Task instructions -
Return, unaltered, every line from the beginning of the material below up to and including the one with "rnd = random.Random(7)".

Source material -
§ §
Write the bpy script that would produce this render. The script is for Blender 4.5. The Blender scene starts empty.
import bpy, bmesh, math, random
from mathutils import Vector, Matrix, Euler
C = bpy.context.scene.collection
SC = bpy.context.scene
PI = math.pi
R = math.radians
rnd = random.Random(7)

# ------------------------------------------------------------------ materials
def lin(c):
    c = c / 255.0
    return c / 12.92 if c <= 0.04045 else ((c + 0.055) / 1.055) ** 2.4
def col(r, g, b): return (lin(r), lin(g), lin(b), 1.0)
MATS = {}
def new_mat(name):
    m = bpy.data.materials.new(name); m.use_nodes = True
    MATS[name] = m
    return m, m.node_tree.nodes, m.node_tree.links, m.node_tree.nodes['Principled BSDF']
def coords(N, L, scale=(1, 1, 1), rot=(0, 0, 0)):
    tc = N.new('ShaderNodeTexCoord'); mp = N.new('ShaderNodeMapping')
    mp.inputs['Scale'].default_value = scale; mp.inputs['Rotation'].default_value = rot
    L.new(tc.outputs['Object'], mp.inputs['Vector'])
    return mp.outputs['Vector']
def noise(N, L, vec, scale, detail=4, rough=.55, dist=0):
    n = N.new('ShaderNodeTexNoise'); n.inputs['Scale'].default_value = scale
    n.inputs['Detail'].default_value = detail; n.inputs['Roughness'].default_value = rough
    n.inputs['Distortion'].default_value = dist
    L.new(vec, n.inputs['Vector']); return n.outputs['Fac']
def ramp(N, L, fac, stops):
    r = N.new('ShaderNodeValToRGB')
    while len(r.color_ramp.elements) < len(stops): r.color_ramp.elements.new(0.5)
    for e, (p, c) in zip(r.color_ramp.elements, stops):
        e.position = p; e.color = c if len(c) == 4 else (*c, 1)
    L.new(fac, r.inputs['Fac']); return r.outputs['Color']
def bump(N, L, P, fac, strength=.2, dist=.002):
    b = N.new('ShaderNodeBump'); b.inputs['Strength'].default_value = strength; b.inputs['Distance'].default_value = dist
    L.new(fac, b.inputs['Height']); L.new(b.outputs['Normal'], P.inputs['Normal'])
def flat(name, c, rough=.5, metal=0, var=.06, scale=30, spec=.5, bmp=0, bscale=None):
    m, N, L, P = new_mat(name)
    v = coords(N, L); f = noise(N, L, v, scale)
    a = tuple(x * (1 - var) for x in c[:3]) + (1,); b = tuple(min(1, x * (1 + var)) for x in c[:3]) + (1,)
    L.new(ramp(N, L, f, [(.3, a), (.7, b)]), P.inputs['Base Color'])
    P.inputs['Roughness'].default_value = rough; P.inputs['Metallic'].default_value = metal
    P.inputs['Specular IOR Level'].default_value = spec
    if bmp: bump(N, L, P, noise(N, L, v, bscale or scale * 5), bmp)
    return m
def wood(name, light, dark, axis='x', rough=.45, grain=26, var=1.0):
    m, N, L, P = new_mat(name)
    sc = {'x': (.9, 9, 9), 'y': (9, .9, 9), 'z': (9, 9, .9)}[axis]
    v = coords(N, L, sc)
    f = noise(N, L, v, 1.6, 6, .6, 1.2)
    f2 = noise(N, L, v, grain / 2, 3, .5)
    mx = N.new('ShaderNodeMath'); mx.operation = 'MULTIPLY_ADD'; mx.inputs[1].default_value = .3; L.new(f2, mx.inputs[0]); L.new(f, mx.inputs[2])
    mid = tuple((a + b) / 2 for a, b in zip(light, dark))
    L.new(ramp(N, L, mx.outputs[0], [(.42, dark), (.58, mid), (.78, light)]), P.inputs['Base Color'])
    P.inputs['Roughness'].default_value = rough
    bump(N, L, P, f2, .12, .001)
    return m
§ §
Solution to this task -
Write the bpy script that would produce this render. The script is for Blender 4.5. The Blender scene starts empty.
import bpy, bmesh, math, random
from mathutils import Vector, Matrix, Euler
C = bpy.context.scene.collection
SC = bpy.context.scene
PI = math.pi
R = math.radians
rnd = random.Random(7)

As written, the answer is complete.